Никого из взрослых не трогали эти вопли, а мы, пацанва, смотрели в окно, за грязное, бутылочное стекло – как смотрят сегодня в телевизор, не до конца обмирая от чужой жизни! Чужой потому ещё, что люди были не с нашего двора…
Под мокрыми парусами
Хорошо помню первые свои «человеческие» слёзы. Не от физической боли. Мало ли шишек собираешь в начале пути?
Тут случилось другое «горе». Тут чужая жизнь, совсем не твоя, вдруг ударилась о сердце, вырвала из него слёзы! Почему это был «Спартак» Рафаэлло Джованьоли? Не знаю! Но оказался именно он, и я впервые заплакал над книжкой, окропляя её финальные страницы, полный скорби и сочувствия к незнакомцу, ставшему вдруг почти родным… И даже позднее «идейно» записался в клуб «Спартак», и упрямо ездил на его стадион, хотя стадион «Динамо» был в два раза ближе от дома.
Со вторым «мокрым» чтением было ещё хуже. Второй книжкой, закрепившей начало «человеческого» просыпания, оказалась волею судеб повесть Алексея Свирского «Рыжик» – о немыслимых приключениях и мытарствах маленького приёмыша-сироты Саньки, жившего ещё при «ненавистном царизме».
На этот раз смерть фокусника Полфунта, тоже в финале книги, настолько растрогала неожиданно потянувшуюся к бескорыстному состраданию душу, что, выключив под одеялом китайский фонарик, исторг я реки слёз и чуть не утонул в них к рассвету, улавливая сквозь рыдания какую-то горькую, утешающую сладость сопереживательной муки.
Жила в нашем доме и особенная книжища, общая на шестнадцать квартир и тридцать три семейства. Большая, толстая, нарядная, передаваемая из двери в дверь, от малыша к малышу, как эстафетная палочка, – зелёно-красно-золотистый сборник «Русских народных сказок», своего рода Библия детства.
Когда пришла моя очередь прикоснуться к этой «святыне», книга уже не могла закрываться – её обложка и страницы вспучились мелкими, нервными волнами, картинки исказились от регулярного промокания и высыхания, а бумага перестала гнуться, словно вернулась в берестяной период. Потому что с этой книгой под одеялом засыпали все маленькие люди нашего дома. И встречаясь во сне с какой-нибудь кикиморой, от испуга совершали мокрое дело прямо на раскрытые её страницы. Словно наглядно скрепляя этим простодушным актом родовую общность предков с потомками.
Но может быть, спонтанные ночные орошения были и местью толстой книге за пережитые страхи и ужасы? Подсознательным ответом на вызовы буйного коллективного воображения отцов?
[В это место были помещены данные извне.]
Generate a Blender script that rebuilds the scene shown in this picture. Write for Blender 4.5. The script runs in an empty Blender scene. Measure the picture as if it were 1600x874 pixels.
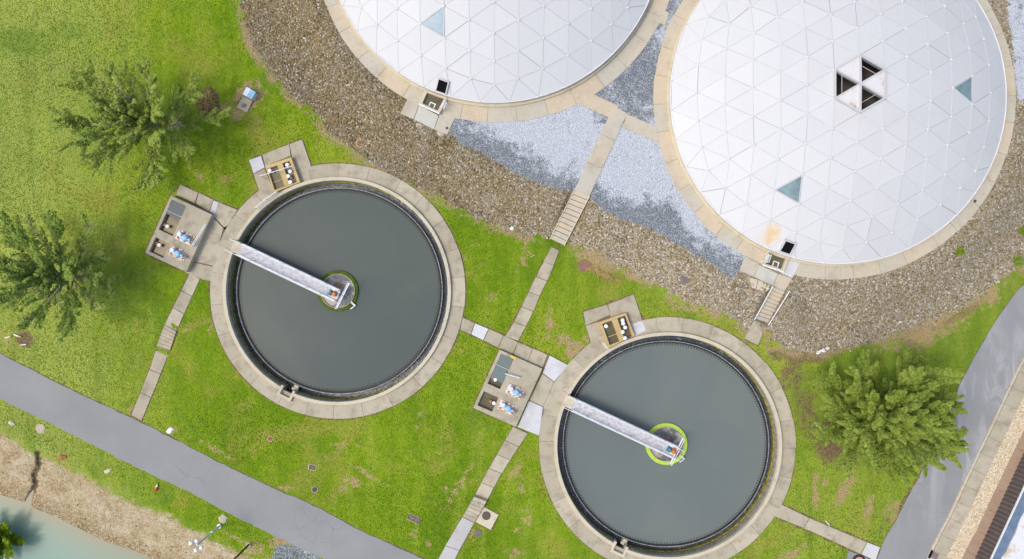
import bpy, bmesh, math, random
import numpy as np
from math import radians, sin, cos, pi, sqrt, atan2
from mathutils import Vector, Matrix

# ------------------------------------------------------------------ camera, sky, sun, exposure
scene = bpy.context.scene
COL = scene.collection
CAM_H = 65.0
cd = bpy.data.cameras.new("camera")
cam = bpy.data.objects.new("camera", cd)
COL.objects.link(cam)
cam.location = (0, 0, CAM_H)
cam.rotation_euler = (0, 0, 0)
cd.sensor_width = 36.0
cd.lens = 36.0 * CAM_H / 100.0
cd.clip_start = 0.5
cd.clip_end = 12000
scene.camera = cam

SUN_EL, SUN_AZ = radians(58), radians(258)       # azimuth clockwise from +Y (picture top)
w = bpy.data.worlds.new("World")
scene.world = w
w.use_nodes = True
nt = w.node_tree
nt.nodes.clear()
sky = nt.nodes.new("ShaderNodeTexSky")
sky.sky_type = 'NISHITA'
sky.sun_disc = False
sky.sun_elevation = SUN_EL
sky.sun_rotation = SUN_AZ
sky.air_density = 1.0
sky.dust_density = 4.0
sky.ozone_density = 1.0
bg = nt.nodes.new("ShaderNodeBackground")
bg.inputs[1].default_value = 0.15
wo = nt.nodes.new("ShaderNodeOutputWorld")
nt.links.new(sky.outputs[0], bg.inputs[0])
nt.links.new(bg.outputs[0], wo.inputs[0])

sl = bpy.data.lights.new("sun", 'SUN')
sl.energy = 0.62
sl.angle = radians(7)
sl.color = (1.0, 0.985, 0.86)
sun = bpy.data.objects.new("sun", sl)
COL.objects.link(sun)
sdir = Vector((sin(SUN_AZ) * cos(SUN_EL), cos(SUN_AZ) * cos(SUN_EL), sin(SUN_EL)))
sun.rotation_euler = sdir.to_track_quat('Z', 'Y').to_euler()
sun.location = sdir * 90

vs = scene.view_settings
vs.view_transform = 'Standard'
vs.look = 'None'
vs.exposure = 0.49
vs.gamma = 1.0
vs.use_curve_mapping = False

R = random.Random(7)
NR = np.random.default_rng(11)

# ------------------------------------------------------------------ plan coordinates: a plan of 16 units per metre
def P(u, v, z=0.0):
    k = (1 - z / CAM_H) / 16.0
    return ((u - 800.0) * k, (437.0 - v) * k, z)
def K(z):
    return (1 - z / CAM_H) / 16.0

# ------------------------------------------------------------------ tags
def tag(o, label=None, cat=None, group=None, kind=None):
    if label: o['label'] = label
    if cat: o['category'] = cat
    if group: o['group'] = group
    if kind: o['kind'] = kind
    return o
def thing(name, label, cat, loc=(0, 0, 0), group=None):
    o = bpy.data.objects.new(name, None)
    o.empty_display_size = 0.3
    COL.objects.link(o)
    o.location = loc
    return tag(o, label, cat, group)
def copy_tree(o, parent=None):
    c = o.copy()
    COL.objects.link(c)
    if parent is not None: c.parent = parent
    for ch in list(o.children): copy_tree(ch, c)
    return c

# ------------------------------------------------------------------ mesh builder
class MB:
    def __init__(s):
        s.v = []; s.f = []; s.t = []; s.tone = 0.5
    def add(s, vs_, fs_, tone=None):
        n = len(s.v)
        s.v.extend(vs_)
        s.t.extend([s.tone if tone is None else tone] * len(vs_))
        s.f.extend([tuple(i + n for i in f) for f in fs_])
    def prism(s, pts, z0, z1, tone=None):
        """pts: list of (x,y) or (x,y,ztop)"""
        n = len(pts)
        a = sum(pts[i][0] * pts[(i + 1) % n][1] - pts[(i + 1) % n][0] * pts[i][1] for i in range(n))
        if a < 0: pts = list(reversed(pts))
        top = [(p[0], p[1], p[2] if z1 is None else z1) for p in pts]
        bot = [(p[0], p[1], (p[2] + z0) if z1 is None else z0) for p in pts]
        fs = [tuple(range(n, 2 * n)), tuple(reversed(range(n)))]
        for i in range(n):
            j = (i + 1) % n
            fs.append((i, j, n + j, n + i))
        s.add(bot + top, fs, tone)
    def box(s, c, sx, sy, z0, z1, ang=0, tone=None):
        ca, sa = cos(ang), sin(ang)
        pts = [(c[0] + ca * x - sa * y, c[1] + sa * x + ca * y) for x, y in ((-sx / 2, -sy / 2), (sx / 2, -sy / 2), (sx / 2, sy / 2), (-sx / 2, sy / 2))]
        s.prism(pts, z0, z1, tone)
    def tube(s, p, q, r, n=6, r2=None, tone=None):
        p = Vector(p); q = Vector(q); d = q - p
        if d.length < 1e-6: return
        d.normalize()
        a = d.orthogonal().normalized(); b = d.cross(a)
        r2 = r if r2 is None else r2
        vv = []
        for c, rr in ((p, r), (q, r2)):
            for i in range(n):
                t = 2 * pi * i / n
                x = c + (a * cos(t) + b * sin(t)) * rr
                vv.append(tuple(x))
        fs = [(i, (i + 1) % n, n + (i + 1) % n, n + i) for i in range(n)]
        fs += [tuple(reversed(range(n))), tuple(range(n, 2 * n))]
        s.add(vv, fs, tone)
    def lathe(s, c, prof, n=48, a0=0, a1=2 * pi, close=False, tone=None):
        """prof list of (r,z); revolve around c"""
        full = abs(a1 - a0 - 2 * pi) < 1e-6
        m = n if full else n + 1
        vv = []
        for i in range(m):
            t = a0 + (a1 - a0) * i / n
            for r, z in prof: vv.append((c[0] + r * cos(t), c[1] + r * sin(t), z))
        k = len(prof); fs = []
        for i in range(n):
            j = (i + 1) % m
            rng = range(k) if close else range(k - 1)
            for q in rng:
                q2 = (q + 1) % k
                fs.append((i * k + q, j * k + q, j * k + q2, i * k + q2))
        if close and not full:
            fs.append(tuple(range(k))); fs.append(tuple((n * k + q) for q in reversed(range(k))))
        s.add(vv, fs, tone)
    def ring(s, c, r0, r1, z0, z1, n=96, a0=0, a1=2 * pi, tone=None):
        s.lathe(c, [(r0, z0), (r1, z0), (r1, z1), (r0, z1)], n, a0, a1, True, tone)
    def disc(s, c, r, z, n=64, tone=None):
        s.add([(c[0] + r * cos(2 * pi * i / n), c[1] + r * sin(2 * pi * i / n), z) for i in range(n)], [tuple(range(n))], tone)
    def build(s, name, m, parent=None, smooth=False, recalc=True, bevel=0):
        me = bpy.data.meshes.new(name)
        off = Vector((0, 0, 0))
        if parent is not None:
            q = parent
            while q is not None:
                off += q.location; q = q.parent
        vv = [(x[0] - off.x, x[1] - off.y, x[2] - off.z) for x in s.v]
        me.from_pydata(vv, [], s.f)
        at = me.attributes.new("tone", 'FLOAT', 'POINT')
        at.data.foreach_set("value", s.t)
        if recalc:
            bm = bmesh.new(); bm.from_mesh(me)
            bmesh.ops.recalc_face_normals(bm, faces=bm.faces)
            bm.to_mesh(me); bm.free()
        me.materials.append(m)
        if smooth:
            me.polygons.foreach_set("use_smooth", [True] * len(me.polygons))
        o = bpy.data.objects.new(name, me)
        COL.objects.link(o)
        if parent is not None: o.parent = parent
        if bevel:
            md = o.modifiers.new("bevel", 'BEVEL'); md.width = bevel; md.segments = 2; md.limit_method = 'ANGLE'
        return o

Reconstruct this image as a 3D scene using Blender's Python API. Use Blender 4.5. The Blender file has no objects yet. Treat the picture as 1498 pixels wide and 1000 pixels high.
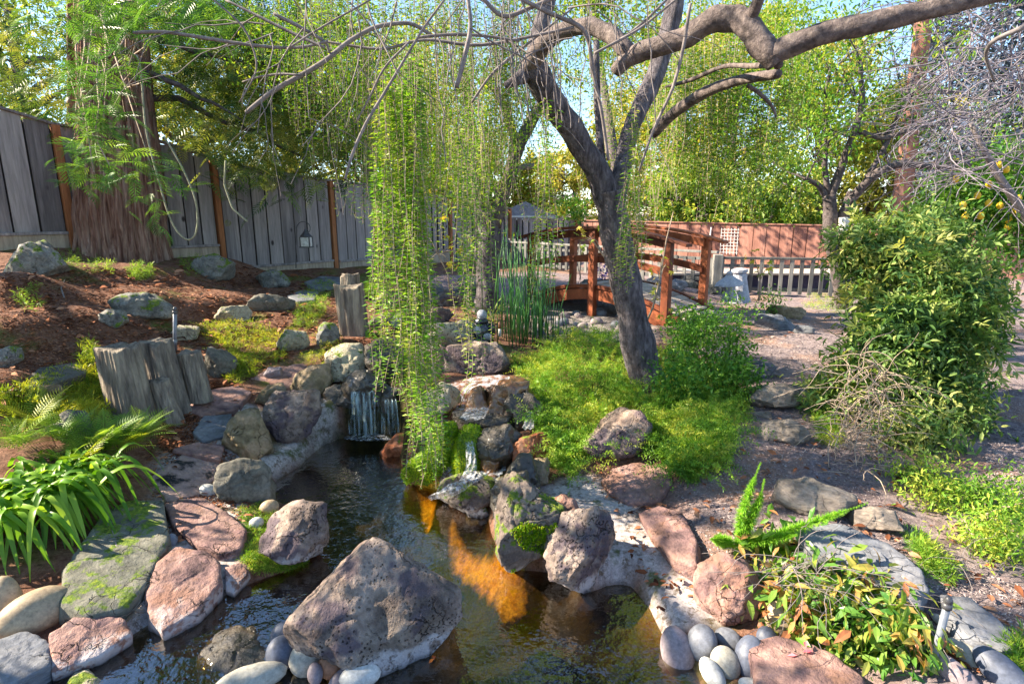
import bpy, math, random
import numpy as np
from math import radians, sin, cos, pi
from mathutils import Vector
random.seed(7); RNG = np.random.default_rng(7)
SC = bpy.context.scene; COL = SC.collection
# ------------------------------------------------------------------ camera
PITCH = radians(12.6); F = 850.0; EYE = 1.9
cam_d = bpy.data.cameras.new('camera'); cam = bpy.data.objects.new('camera', cam_d); COL.objects.link(cam)
cam.location = (0, 0, EYE); cam.rotation_euler = (pi/2-PITCH, 0, 0)
cam_d.sensor_width = 36; cam_d.lens = 36*F/1498; cam_d.clip_end = 2000; cam_d.clip_start = .05
SC.camera = cam
# ------------------------------------------------------------------ sky, sun, exposure
SUN_AZ = (-.99, .06); SUN_EL = radians(35)
w = bpy.data.worlds.new('World'); SC.world = w; w.use_nodes = True
nt = w.node_tree; bg = nt.nodes['Background']
sky = nt.nodes.new('ShaderNodeTexSky'); sky.sky_type = 'NISHITA'; sky.sun_disc = False
sky.sun_elevation = SUN_EL; sky.sun_rotation = math.atan2(SUN_AZ[0], SUN_AZ[1])
sky.air_density = 1.0; sky.dust_density = .2; sky.ozone_density = 2.6; sky.altitude = 800
nt.links.new(sky.outputs[0], bg.inputs[0]); bg.inputs[1].default_value = .095
sl = bpy.data.lights.new('sun', 'SUN'); sl.energy = 5; sl.angle = radians(.5); sl.color = (1, .86, .66)
so = bpy.data.objects.new('sun', sl); COL.objects.link(so)
_s = Vector((SUN_AZ[0], SUN_AZ[1], 0)).normalized()*cos(SUN_EL); _s.z = sin(SUN_EL)
so.rotation_euler = _s.to_track_quat('Z', 'Y').to_euler()
SC.view_settings.view_transform = 'Standard'; SC.view_settings.look = 'None'
SC.view_settings.gamma = 1; SC.view_settings.exposure = 2.05; SC.view_settings.use_curve_mapping = False
# ------------------------------------------------------------------ pixels (of the 1498x1000 photograph) to places
CP, SP = cos(PITCH), sin(PITCH)
def ray(px, py):
    a = (np.asarray(px, float)-749)/F; b = (500-np.asarray(py, float))/F
    return np.stack([a, CP+b*SP, -SP+b*CP], -1)
EYEP = np.array([0, 0, EYE])
def onz(px, py, z):
    d = ray(px, py); t = (z-EYE)/d[..., 2]; return EYEP+d*t[..., None] if np.ndim(t) else EYEP+d*t
def aty(px, py, Y):
    d = ray(px, py); t = Y/d[..., 1]; return EYEP+d*(t[..., None] if np.ndim(t) else t)
# ------------------------------------------------------------------ noise
def _hash(i, j, k, s):
    n = (i*374761393+j*668265263+k*2147483647+s*1274126177) & 0xffffffff
    n = ((n ^ (n >> 13))*1274126177) & 0xffffffff
    n = ((n ^ (n >> 16))*2246822519) & 0xffffffff
    return ((n >> 8) & 0xffff)/65535.0
def vn(p, f=1.0, s=0):
    p = np.asarray(p, float)*f+17.3; i = np.floor(p).astype(np.int64); t = p-i; t = t*t*(3-2*t)
    r = 0
    for a in (0, 1):
        for b in (0, 1):
            for c in (0, 1):
                wgt = (t[..., 0] if a else 1-t[..., 0])*(t[..., 1] if b else 1-t[..., 1])*(t[..., 2] if c else 1-t[..., 2])
                r = r+wgt*_hash(i[..., 0]+a, i[..., 1]+b, i[..., 2]+c, s)
    return r*2-1
def fbm(p, f=1.0, o=4, s=0):
    r = 0; a = 1
    for k in range(o):
        r = r+a*vn(p, f, s+k*7); f *= 2.03; a *= .5
    return r
def smooth(x, a, b):
    t = np.clip((x-a)/(b-a), 0, 1); return t*t*(3-2*t)
def unit(v): return v/np.maximum(np.linalg.norm(v, axis=-1, keepdims=True), 1e-9)
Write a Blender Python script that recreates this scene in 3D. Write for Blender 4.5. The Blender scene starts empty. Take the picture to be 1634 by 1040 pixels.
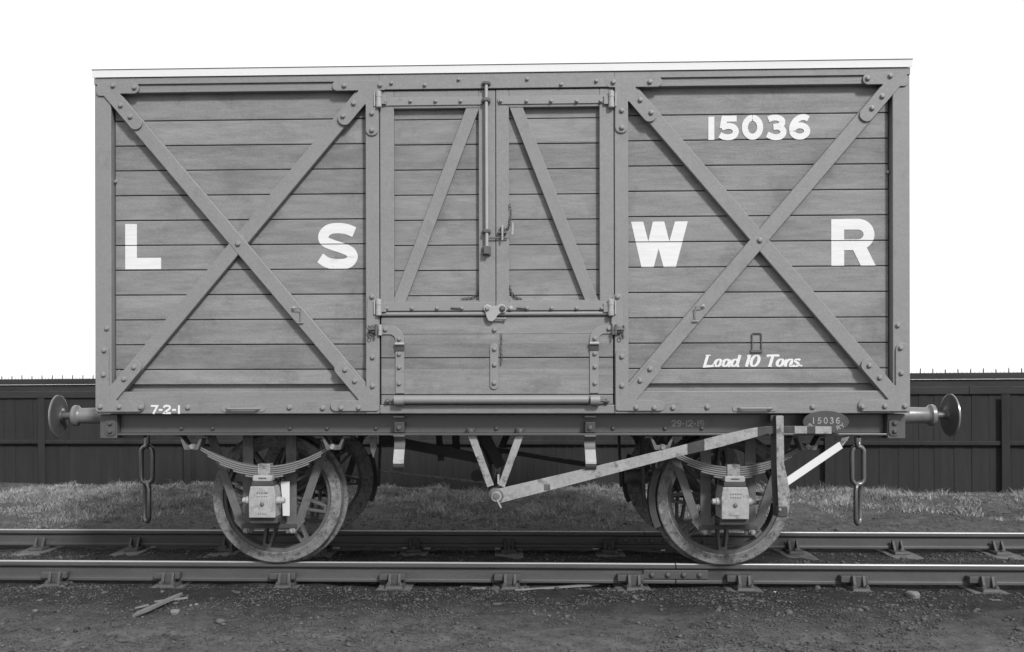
import bpy, bmesh, math, random
import numpy as np
from math import radians, sin, cos, pi, atan2, hypot
from mathutils import Vector, Matrix

# ------------------------------------------------------------------ camera, sky, sun, exposure
SC = bpy.context.scene
COL = SC.collection
CAM = Vector((0.043, -7.76, 1.30)); YAW = radians(2.0); ROLL = radians(-0.10)
FPX, PPX, PPY, IW, IH = 1540.0, 749.0, 612.0, 1634.0, 1040.0
cam_d = bpy.data.cameras.new("camera"); cam = bpy.data.objects.new("camera", cam_d); COL.objects.link(cam)
FW = Vector((-sin(YAW), cos(YAW), 0)); R0 = Vector((cos(YAW), sin(YAW), 0)); U0 = Vector((0, 0, 1))
RT = R0*cos(ROLL) + U0*sin(ROLL); UP = -R0*sin(ROLL) + U0*cos(ROLL)
M = Matrix((RT, UP, -FW)).transposed().to_4x4(); M.translation = CAM
cam.matrix_world = M
cam_d.sensor_width = 36; cam_d.lens = FPX/IW*36
cam_d.shift_x = (IW/2-PPX)/IW; cam_d.shift_y = (PPY-IH/2)/IW
cam_d.clip_start = 0.1; cam_d.clip_end = 3000
cam_d.dof.use_dof = True; cam_d.dof.focus_distance = 6.6; cam_d.dof.aperture_fstop = 3.5
SC.camera = cam

world = bpy.data.worlds.new("World"); SC.world = world; world.use_nodes = True
wn = world.node_tree; bg = wn.nodes["Background"]
SUN_EL, SUN_AZ = radians(38), radians(152)      # azimuth measured from +Y towards +X
sky = wn.nodes.new("ShaderNodeTexSky"); sky.sky_type = 'NISHITA'; sky.sun_disc = False
sky.sun_elevation = SUN_EL; sky.sun_rotation = SUN_AZ; sky.air_density = 1.0; sky.dust_density = 1.0; sky.ozone_density = 0.5
bw = wn.nodes.new("ShaderNodeRGBToBW")          # a black and white photograph: the sky's own brightness without its blue
wn.links.new(sky.outputs[0], bw.inputs[0])
cl = wn.nodes.new("ShaderNodeMath"); cl.operation = 'MULTIPLY'; cl.inputs[1].default_value = 0.18; wn.links.new(bw.outputs[0], cl.inputs[0])
ov = wn.nodes.new("ShaderNodeMath"); ov.operation = 'ADD'; ov.inputs[1].default_value = 3.5; wn.links.new(cl.outputs[0], ov.inputs[0])  # even bright cloud
wn.links.new(ov.outputs[0], bg.inputs[0]); bg.inputs[1].default_value = 0.15
sd = bpy.data.lights.new("sun", 'SUN'); sun = bpy.data.objects.new("sun", sd); COL.objects.link(sun)
sd.energy = 2.15; sd.angle = radians(8); sd.color = (1, 1, 1)
sdir = Vector((sin(SUN_AZ)*cos(SUN_EL), cos(SUN_AZ)*cos(SUN_EL), sin(SUN_EL)))
sun.rotation_euler = sdir.to_track_quat('Z', 'Y').to_euler()
SC.view_settings.view_transform = 'Standard'; SC.view_settings.look = 'None'
SC.view_settings.exposure = 0.84; SC.view_settings.gamma = 1.0; SC.view_settings.use_curve_mapping = False
SC.cycles.max_bounces = 6; SC.cycles.diffuse_bounces = 3; SC.cycles.glossy_bounces = 3

rnd = random.Random(15036)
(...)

Сложный для меня пролёг путь между этими дорогими, разными книгами. Будто уводил он от языческого разноцветного буйства к одиночеству сосредоточения. Туда, где слеза, упавшая на страницу, например, моего «Рыжика», перевешивает в памяти целую запруду коллективного моря, по которому плывёт до сей поры от ребёнка к ребёнку красно-золотистый корабль с промокшими бумажными парусами…
Вовин крестик
Вспомнил историю, хочу рассказать её на Пасху. У моей любимой тётушки Дуси, старшей маминой сестры (у мамы было четыре старших сестры), родилась в 1947 году двойня. Два пацана сразу – Саша и Володя. Зеркальные близняшки. Старше меня на год. И потому, конечно, были мы очень дружны и близки. Летние и зимние каникулы я проводил с ними.
Когда им исполнилось одиннадцать, а мне, соответственно, десять лет, Володя внезапно заболел белокровием (лейкемией) и сгорел за две недели.
Тётя Дуся жила тогда с детьми в Мичуринске, это близко от Тамбова. Через полгода после похорон она рассказала вот что.
Когда Вова стал уходить, им овладело какое-то сильное беспокойство. Вдруг он сказал тёте Дусе слова, поразившие её до глубины души: «Мама, надень на меня крестик». А мама, между прочим, – коммунистка, член партии, Вова – пионер, никогда до того не заикавшийся о Боге, как и мы с Сашкой, его братья.